Pan has been a Superior Court judge since 2009. She previously served as a federal prosecutor. After earning her law degree from Stanford Law School, she clerked for former U.S. District Judge Michael Mukasey in New York, who attended Wednesday’s hearing.

Pan said that if confirmed, she would bring experience with case management, presiding over trials and writing substantive legal opinions. As a former prosecutor, she said that she had broad experience with different types of cases and practicing in federal court.

Senator Thom Tillis, R-North Carolina, asked what Pan thought about a judicial philosophy that went “beyond the letter” of the Constitution and legal precedents. Pan said she thought that would be inappropriate, and that she would not agree with a philosophy that yielded to “social pressures.”
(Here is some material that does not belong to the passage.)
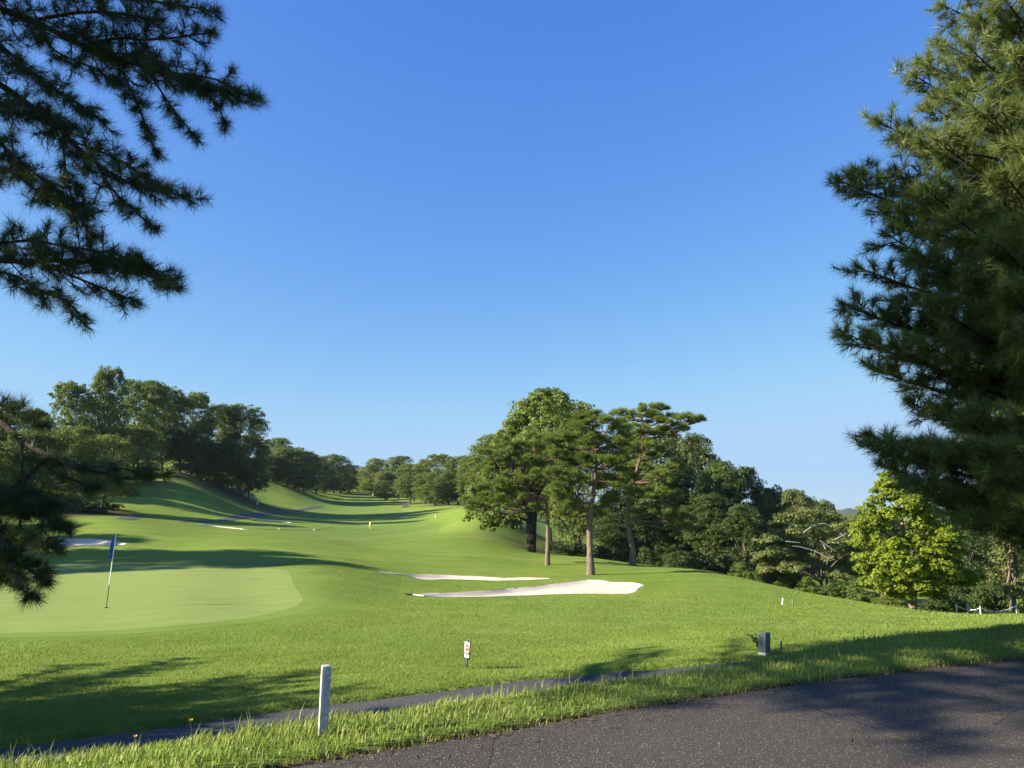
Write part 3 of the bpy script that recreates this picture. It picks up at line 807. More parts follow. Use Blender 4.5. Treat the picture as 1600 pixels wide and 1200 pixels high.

In what appeared to be a nod to the recent controversy over Justice Ruth Bader Ginsburg’s remarks about presumptive Republican presidential nominee Donald Trump, Tillis ended the hearing by asking if there was ever a time when a judge “should take outward political positions, on campaigns and candidates?” Pan said no.

Pan, who is Chinese-American, would be the first Asian Pacific American woman to serve on the D.C. federal bench. She was one of three nominees who appeared before the Senate Judiciary Committee on Wednesday. The committee also heard from U.S. District Judge Lucy Koh of the Northern District of California, nominated to the U.S. Court of Appeals for the Ninth Circuit, and U.S. District Judge Danny Reeves of the Eastern District of Kentucky, nominated to the U.S. Sentencing Commission.

Superior Court Judge Todd Edelman was nominated along with Pan in April to the U.S. District Court for the District of Columbia. No hearing has been scheduled on his nomination.

Jin Hwang, president of the the National Asian Pacific American Bar Association said in a statement that the organization was “encouraged by the fact that today’s hearing included two Asian Pacific American women nominees, strengthening diversity on the federal bench.” Koh, who currently sits in San Jose, is Korean-American.